Ok. FWIW, this driver also lacks support for IFF_UNICAST_FLT,
which means using macvlan/macvtap puts the device into
promiscuous mode, and every frame on the wire will have to
be processed coming into the device.

> > I also see that you enable a number debugging options, including
> > CONFIG_UBSAN_SANITIZE_ALL=y, which I would expect to make
> > the kernel significantly slower when turned on. Is this one enabled
> > in the other kernels as well, or did you find that it has a positive
> > effect here?
>
> As far as I see, CONFIG_UBSAN=y and CONFIG_UBSAN_SANITIZE_ALL=y
> have not decreased the performance noticeablly (for my personal use cases).
> So I choose to turn on them when I have chance to build a kernel.
> As far as I can recall CONFIG_UBSAN related options did not
> decrease the YouTube playing by firefox-esr.
> For build of user-space applications, I have not seen " subjectively 
> noticeable"
> performance difference by UBSAN. So I routinely use -fanitize=undefined.
> ASAN and MSAN are terribly slow, as we know well.

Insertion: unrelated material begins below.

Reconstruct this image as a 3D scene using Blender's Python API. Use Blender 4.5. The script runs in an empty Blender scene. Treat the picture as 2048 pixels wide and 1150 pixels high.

The overhead of ubsan is very workload specific, I've seen other cases
in which it matters a lot.

> > As mentioned above, turning off the unused platforms /should/ not
> > make a difference other than code size. Do you get different
> > results if you drop all the CONFIG_ARCH_*=n lines from the
> > fragment? If you do, I would consider that a problem in the
> > upstream kernel that needs to be investigated further.
>
> Having look at arch/arm64/Kconfig.platforms, I see some options
> depending on CONFIG_ARCH_*. Besides the ones
> mentioned at the beginning, they include
> IRQ_DOMAIN_HIERARCHY
> ARM_GIC
>
> The *IRQ* and ARM_GIC config options can have some impact on the performance,
> if a use case includes lots of HW interrupts, as I am using it
>
> I am ready to re-build a Debian kernel with only CONFIG_ARCH_*
> (except CONFIG_ARCH_BCM2835) disabled.

Ok. As I said, I don't think the IRQ options would matter here, but
turning off PREEMPT_RT should help a lot if there are too many
interrupts. More importantly, you can play around with changing
the IRQ coalescing numbers for 'ethtool -C' (if the driver supports
that). Setting the coalescing options higher generally improves
throughput because more work can be done per interrupt, but
setting it too high can add latency from buffer bloat.